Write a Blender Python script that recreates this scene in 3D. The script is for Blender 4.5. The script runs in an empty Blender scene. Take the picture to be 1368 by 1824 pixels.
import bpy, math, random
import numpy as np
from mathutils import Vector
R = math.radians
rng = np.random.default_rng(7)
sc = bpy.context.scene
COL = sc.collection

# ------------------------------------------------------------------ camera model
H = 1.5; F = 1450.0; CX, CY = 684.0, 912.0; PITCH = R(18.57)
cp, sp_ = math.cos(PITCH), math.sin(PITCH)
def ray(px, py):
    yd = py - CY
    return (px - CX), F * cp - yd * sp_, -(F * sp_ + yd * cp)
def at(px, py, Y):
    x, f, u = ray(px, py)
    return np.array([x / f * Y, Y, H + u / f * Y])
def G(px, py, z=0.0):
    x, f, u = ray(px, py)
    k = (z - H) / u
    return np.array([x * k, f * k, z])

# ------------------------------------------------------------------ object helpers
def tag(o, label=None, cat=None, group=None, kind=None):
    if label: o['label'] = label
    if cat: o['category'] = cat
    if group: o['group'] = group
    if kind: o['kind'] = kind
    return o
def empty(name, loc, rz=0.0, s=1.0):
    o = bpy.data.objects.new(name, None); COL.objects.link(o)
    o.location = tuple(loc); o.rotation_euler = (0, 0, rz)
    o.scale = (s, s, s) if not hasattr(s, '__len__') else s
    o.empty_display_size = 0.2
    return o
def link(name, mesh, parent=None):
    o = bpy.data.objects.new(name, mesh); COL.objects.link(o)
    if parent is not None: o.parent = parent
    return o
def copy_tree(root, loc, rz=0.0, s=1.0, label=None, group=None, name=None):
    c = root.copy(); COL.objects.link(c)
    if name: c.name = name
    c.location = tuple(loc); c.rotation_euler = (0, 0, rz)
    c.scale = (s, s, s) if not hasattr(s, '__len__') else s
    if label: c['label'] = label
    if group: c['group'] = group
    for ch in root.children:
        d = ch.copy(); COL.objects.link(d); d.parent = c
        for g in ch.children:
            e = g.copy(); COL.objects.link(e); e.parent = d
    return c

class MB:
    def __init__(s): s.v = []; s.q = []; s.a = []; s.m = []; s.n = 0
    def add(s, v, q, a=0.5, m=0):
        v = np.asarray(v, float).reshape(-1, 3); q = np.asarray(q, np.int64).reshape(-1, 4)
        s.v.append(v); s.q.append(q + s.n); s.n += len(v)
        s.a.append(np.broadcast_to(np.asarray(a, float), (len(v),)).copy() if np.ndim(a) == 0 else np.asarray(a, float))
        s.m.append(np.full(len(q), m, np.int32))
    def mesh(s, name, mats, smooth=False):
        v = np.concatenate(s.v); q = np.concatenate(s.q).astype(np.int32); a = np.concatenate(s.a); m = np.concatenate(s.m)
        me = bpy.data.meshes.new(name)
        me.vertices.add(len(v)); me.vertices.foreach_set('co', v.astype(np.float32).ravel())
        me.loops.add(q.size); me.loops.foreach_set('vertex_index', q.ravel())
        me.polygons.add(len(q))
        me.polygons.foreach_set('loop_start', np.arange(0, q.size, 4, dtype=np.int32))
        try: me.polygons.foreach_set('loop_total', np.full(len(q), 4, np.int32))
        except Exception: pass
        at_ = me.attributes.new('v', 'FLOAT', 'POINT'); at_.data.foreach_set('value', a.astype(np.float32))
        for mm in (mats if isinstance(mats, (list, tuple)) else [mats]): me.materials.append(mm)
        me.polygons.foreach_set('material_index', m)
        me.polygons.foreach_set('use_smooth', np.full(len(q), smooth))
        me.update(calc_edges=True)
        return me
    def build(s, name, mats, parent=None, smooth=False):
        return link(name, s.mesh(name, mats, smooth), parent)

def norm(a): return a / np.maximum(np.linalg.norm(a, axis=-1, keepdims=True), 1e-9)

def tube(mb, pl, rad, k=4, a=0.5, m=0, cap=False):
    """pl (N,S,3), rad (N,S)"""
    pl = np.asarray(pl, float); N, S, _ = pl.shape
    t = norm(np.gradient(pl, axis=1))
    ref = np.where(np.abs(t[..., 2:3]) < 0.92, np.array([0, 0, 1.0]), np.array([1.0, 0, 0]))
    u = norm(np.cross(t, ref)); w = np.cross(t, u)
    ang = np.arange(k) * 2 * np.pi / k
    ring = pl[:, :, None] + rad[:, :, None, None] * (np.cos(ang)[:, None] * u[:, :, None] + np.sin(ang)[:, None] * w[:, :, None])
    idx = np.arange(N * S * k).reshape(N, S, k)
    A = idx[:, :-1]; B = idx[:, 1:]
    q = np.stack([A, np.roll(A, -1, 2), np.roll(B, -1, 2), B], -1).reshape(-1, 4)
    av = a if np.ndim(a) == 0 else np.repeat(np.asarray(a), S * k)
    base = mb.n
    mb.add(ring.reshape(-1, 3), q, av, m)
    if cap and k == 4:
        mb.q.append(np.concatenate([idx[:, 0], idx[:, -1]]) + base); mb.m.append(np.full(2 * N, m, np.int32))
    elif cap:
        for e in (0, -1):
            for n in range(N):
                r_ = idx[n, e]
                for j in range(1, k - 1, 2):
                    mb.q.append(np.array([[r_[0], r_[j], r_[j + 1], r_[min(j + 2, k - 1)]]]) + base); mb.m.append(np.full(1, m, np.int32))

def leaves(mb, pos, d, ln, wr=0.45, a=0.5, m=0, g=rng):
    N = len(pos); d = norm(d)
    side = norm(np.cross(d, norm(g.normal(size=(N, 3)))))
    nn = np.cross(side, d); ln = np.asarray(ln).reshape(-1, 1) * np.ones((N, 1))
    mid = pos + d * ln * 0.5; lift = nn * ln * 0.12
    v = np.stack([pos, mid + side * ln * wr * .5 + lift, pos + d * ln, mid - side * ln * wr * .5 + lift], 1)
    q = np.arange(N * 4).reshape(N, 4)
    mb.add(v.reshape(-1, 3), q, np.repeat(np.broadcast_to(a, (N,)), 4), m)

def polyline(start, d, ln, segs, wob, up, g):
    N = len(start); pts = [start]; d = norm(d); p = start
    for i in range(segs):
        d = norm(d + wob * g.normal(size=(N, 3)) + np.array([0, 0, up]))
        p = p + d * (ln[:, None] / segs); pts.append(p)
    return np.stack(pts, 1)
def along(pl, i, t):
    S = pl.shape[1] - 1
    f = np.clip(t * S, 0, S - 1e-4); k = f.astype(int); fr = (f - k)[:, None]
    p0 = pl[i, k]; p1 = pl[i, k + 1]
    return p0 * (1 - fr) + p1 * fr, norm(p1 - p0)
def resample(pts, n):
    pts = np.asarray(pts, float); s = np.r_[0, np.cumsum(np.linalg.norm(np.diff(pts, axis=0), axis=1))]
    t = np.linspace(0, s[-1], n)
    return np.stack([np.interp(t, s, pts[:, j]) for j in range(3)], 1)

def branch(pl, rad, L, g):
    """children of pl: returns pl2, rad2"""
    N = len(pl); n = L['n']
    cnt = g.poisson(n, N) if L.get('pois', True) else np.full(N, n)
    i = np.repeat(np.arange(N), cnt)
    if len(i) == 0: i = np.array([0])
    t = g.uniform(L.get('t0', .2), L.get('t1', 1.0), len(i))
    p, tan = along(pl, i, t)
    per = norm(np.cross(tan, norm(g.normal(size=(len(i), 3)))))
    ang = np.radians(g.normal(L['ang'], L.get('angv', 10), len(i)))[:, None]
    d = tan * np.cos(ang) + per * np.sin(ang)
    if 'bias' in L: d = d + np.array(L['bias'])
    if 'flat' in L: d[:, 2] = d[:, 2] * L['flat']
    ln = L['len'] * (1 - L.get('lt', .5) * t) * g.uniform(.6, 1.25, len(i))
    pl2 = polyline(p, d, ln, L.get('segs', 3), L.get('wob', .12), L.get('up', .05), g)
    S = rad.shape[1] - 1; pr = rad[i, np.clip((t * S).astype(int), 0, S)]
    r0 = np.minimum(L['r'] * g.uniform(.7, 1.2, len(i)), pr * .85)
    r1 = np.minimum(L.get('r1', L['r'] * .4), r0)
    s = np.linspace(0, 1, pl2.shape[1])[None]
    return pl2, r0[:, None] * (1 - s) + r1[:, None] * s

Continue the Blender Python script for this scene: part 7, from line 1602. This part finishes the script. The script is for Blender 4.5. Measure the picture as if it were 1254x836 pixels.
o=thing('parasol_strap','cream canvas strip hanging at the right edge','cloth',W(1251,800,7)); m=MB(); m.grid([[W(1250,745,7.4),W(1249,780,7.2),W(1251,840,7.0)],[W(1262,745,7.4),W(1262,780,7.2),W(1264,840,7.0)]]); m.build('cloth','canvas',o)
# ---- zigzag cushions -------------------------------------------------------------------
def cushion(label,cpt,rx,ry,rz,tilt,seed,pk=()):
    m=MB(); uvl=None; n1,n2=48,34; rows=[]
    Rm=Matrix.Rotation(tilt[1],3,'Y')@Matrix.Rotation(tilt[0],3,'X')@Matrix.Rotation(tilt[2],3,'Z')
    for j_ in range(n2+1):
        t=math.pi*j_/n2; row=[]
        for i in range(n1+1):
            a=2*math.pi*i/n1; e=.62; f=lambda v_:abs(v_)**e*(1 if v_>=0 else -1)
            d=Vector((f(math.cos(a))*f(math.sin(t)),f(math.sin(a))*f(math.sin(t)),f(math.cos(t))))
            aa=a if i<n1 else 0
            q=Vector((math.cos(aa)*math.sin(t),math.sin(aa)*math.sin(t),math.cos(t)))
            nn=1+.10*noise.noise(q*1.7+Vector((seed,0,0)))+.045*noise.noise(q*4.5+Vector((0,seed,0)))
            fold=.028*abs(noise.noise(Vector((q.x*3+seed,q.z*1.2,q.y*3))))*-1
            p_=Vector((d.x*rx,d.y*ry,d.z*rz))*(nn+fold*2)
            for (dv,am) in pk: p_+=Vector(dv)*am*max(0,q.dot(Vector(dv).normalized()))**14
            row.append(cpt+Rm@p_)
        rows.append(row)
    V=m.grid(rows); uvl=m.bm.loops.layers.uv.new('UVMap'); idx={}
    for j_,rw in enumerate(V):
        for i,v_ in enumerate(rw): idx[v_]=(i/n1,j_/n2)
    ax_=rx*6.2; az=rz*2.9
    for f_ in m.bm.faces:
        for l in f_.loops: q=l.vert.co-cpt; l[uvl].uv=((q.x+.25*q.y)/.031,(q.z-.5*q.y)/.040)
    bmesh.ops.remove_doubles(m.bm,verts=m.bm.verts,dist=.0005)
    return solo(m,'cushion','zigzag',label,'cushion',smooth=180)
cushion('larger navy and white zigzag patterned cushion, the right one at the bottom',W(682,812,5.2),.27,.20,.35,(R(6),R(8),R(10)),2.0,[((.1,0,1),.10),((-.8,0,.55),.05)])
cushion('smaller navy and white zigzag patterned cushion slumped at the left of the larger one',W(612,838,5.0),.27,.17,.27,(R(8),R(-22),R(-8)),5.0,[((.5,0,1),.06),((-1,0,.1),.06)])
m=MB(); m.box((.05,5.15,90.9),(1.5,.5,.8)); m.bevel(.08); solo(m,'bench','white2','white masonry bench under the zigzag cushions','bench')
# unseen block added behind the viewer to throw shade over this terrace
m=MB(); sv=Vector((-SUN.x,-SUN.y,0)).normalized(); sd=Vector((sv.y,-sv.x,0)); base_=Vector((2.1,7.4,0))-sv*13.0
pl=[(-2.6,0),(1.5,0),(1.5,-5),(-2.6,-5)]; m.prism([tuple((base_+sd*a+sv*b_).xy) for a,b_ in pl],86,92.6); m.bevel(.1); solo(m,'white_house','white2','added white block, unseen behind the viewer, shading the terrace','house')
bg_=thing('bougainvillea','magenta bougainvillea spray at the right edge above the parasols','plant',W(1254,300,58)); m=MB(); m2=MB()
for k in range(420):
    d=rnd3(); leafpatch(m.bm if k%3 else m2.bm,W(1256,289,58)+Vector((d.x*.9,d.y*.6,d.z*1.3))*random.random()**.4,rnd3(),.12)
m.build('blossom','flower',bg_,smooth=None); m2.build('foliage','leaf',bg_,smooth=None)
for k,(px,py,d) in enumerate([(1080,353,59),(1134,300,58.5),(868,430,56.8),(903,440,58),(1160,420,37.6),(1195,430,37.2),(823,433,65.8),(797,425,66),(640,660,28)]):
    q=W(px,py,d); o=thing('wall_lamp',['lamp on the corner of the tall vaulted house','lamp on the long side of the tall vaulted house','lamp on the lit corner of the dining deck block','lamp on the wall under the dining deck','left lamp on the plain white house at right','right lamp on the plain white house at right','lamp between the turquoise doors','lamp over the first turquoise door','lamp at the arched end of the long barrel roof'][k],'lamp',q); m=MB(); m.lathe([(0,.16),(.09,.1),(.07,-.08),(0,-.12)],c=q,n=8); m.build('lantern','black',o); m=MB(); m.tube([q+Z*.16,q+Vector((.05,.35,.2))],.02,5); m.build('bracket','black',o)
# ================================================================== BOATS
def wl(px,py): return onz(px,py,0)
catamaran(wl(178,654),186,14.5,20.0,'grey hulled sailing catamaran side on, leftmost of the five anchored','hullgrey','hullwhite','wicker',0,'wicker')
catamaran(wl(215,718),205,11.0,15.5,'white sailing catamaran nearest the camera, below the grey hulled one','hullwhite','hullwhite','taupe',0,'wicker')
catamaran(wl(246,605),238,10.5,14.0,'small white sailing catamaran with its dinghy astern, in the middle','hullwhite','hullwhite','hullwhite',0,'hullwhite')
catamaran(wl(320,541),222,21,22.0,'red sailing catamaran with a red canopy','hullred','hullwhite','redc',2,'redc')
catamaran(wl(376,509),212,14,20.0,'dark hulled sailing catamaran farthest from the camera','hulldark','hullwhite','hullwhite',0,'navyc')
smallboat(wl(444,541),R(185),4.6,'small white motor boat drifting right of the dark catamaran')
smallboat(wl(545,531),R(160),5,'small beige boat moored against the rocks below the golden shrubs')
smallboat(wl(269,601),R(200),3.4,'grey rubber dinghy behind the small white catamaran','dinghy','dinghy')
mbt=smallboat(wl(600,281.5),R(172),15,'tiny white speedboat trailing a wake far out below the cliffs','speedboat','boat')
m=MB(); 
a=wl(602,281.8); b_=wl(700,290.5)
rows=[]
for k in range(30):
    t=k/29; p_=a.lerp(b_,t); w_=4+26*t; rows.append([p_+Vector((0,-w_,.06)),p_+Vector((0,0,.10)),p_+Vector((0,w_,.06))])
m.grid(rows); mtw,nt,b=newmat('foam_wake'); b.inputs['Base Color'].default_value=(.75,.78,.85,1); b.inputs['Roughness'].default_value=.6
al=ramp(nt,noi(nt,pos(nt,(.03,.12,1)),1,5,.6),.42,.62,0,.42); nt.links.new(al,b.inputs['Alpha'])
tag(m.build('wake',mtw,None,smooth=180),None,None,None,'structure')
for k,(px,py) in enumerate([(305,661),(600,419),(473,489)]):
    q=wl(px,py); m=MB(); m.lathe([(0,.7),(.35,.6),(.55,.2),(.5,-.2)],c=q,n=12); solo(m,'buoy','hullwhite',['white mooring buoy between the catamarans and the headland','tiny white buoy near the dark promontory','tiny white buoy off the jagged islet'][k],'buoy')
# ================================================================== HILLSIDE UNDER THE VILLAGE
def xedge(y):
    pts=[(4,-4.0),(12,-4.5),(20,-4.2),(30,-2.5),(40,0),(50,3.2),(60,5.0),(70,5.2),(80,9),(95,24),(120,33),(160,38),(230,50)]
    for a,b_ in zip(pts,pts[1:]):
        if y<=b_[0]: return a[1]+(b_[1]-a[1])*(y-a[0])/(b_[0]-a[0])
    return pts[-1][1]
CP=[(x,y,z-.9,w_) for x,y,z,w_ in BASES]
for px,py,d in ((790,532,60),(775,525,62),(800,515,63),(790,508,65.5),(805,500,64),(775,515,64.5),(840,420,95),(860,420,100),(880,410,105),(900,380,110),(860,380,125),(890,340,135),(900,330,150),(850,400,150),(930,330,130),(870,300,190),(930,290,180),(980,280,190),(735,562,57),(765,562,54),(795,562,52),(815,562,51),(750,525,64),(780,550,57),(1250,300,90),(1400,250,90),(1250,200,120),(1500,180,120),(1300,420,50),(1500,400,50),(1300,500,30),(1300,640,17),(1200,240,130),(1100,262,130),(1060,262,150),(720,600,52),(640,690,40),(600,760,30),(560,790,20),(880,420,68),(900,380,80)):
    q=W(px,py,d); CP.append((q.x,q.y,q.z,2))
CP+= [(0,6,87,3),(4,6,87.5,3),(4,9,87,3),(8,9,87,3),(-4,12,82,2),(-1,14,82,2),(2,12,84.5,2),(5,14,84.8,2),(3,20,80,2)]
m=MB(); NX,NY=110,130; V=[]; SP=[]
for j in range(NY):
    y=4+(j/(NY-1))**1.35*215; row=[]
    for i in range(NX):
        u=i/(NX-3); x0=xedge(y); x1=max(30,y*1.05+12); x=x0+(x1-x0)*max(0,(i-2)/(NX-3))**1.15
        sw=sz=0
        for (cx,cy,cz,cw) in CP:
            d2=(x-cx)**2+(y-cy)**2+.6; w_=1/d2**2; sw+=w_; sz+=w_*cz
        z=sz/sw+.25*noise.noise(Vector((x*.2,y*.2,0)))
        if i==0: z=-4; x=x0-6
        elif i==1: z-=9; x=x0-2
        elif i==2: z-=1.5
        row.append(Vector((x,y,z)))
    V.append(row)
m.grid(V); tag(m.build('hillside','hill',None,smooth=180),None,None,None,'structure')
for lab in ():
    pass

^^^^

Exercise brief
Using the data above, restate word for word the lines from its opening line through the line that contains "COL = sc.collection", and no more.

Completed task
Write a Blender Python script that recreates this scene in 3D. The script is for Blender 4.5. The script runs in an empty Blender scene. Take the picture to be 1368 by 1824 pixels.
import bpy, math, random
import numpy as np
from mathutils import Vector
R = math.radians
rng = np.random.default_rng(7)
sc = bpy.context.scene
COL = sc.collection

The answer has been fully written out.